Au moment de l’invasion de l’Afghanistan, au-delà du prétexte terroriste, on s’est beaucoup interrogé sur les raisons géostratégiques et/ou économiques qui ont poussé Washington à envahir ce pays réputé pour être le « cimetière des puissances ». Des considérations pétrolières dans la région et une histoire de gazoduc ont été avancées. Mais pour importantes qu’elles pouvaient l’être, suffisaient-elles à expliquer et à justifier une occupation qui aura, nous dit-on, couté aux Etats Unis d’Amérique une dépense qui balance, suivant les estimations et les sources, entre 1000 et 2000 milliards de dollars. 

Une autre explication a été développée. Elle n’est pas sans fondements. En 2001, la puissante soviétique était depuis longtemps défaite, la Russie peinait à se remettre de l’implosion de son empire, la puissance chinoise était encore balbutiante tandis que les Etats Unis se retrouvaient sans ennemi pour galvaniser leurs forces, entretenir leur cohésion et leurs alliances et maintenir leur leadership sur le monde. 

Quand ont est la puissance absolue - l’hyperpuissance dirait l’ancien diplomate français Hubert Védrine,  quand on se pose et s’impose comme le gendarme du monde, quand on se veut la Rome des temps modernes et que l’on possède les armées conséquentes, on a vitalement besoin d’un espace pour l’exercice de la puissance et d’un champ d’entrainement grandeur nature pour occuper ses troupes, essayer ses stratégies et tactiques de guerre, justifier ses budgets d’armement et, le cas échéant, y essayer des nouvelles armes. L’Afghanistan      comme par la suite l’Irak ont constitué un champ grandeur nature pour, entre autres, l’expérimentation et le perfectionnement des drones, et montré les limites de la stratégie de la guerre exclusive par les airs. 

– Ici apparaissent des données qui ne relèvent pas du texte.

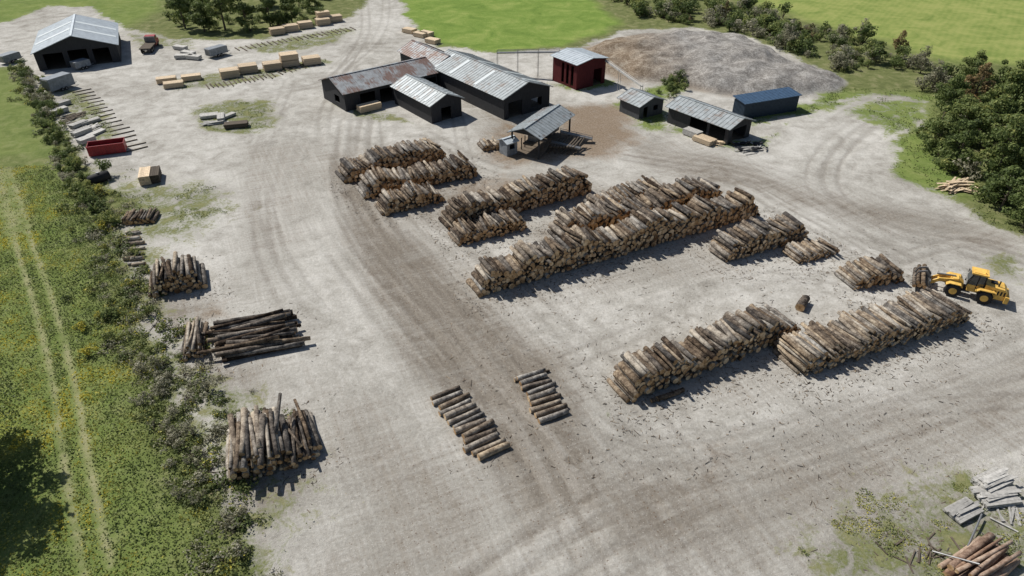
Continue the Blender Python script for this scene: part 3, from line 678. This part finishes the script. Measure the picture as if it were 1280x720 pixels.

La montée en puissance chinoise

En vingt ans le contexte géostratégique a connu de profonds changements marqués par la mise à jour de l’armement russe et surtout par l’émergence de la Chine en tant que puissance rivale dans tous les domaines. Même le militaire où l’avance américaine finira tôt ou tard par être rattrapée. En témoigne l’investissement massif de Pékin dans les technologies de l’espace qui ne sont que la face visible de l’iceberg balistique chinois.

La montée en puissance chinoise n’est pas une surprise pour Washington. En 2003, dans Puissance et faiblesse, ouvrage de Robert Kagan, l’un des théoriciens des néoconservateurs américains, qui développait le futur du nouvel ordre mondial, l’auteur retenait la confrontation avec la Chine dans les deux décennies à venir comme une éventualité à forte probabilité. Aujourd’hui on y est et les déclarations ouvertement hostiles à la Chine qui sont montées d’un cran avec l’arrivée à la Maison Blanche de Donald Trump et se poursuivent de plus belle avec son successeur Joe Biden, assorties de campagnes de dénigrement à l’échelle occidentale, ne sont pas que des rodomontades. Mais les signes avant-coureurs d’une guerre qui, il faut l’espérer, ne dépassera pas le stade de la froide. 

Ces évolutions des relations internationales expliquent comment dès 2009 avec l’arrivée de Barak Obama et de son vice-président Joe Biden à la tête de l’administration américaine, l’Afghanistan est devenu franchement un conflit inutile. Et des deux, de par sa longue expérience à la tête du comité des Affaires étrangères au sénat, c’était Joe Biden le plus fervent partisan du retrait pour des raisons qu’il n’était pas sans savoir, ses fonctions sénatoriales lui donnant accès au renseignement précis et lui offrant une perspective stratégique globale.

Lui président, il recentre son intérêt et celui de son administration et de son armée sur la Chine pour en enrayer non seulement l’essor, mais aussi pour la contrer là où elle avance ses pions. Et ce n’est certainement pas un hasard du calendrier si au même moment où le retrait américain de l’Afghanistan se faisait dans le chao organisé, sa vice-présidente Kamala Harris effectuait une tournée en Asie qui l’a menée à Singapour et au Viêtnam. Là où elle est passée, il a été beaucoup question de la Chine, voire rien que de la Chine et de sa « boulimie expansionniste ».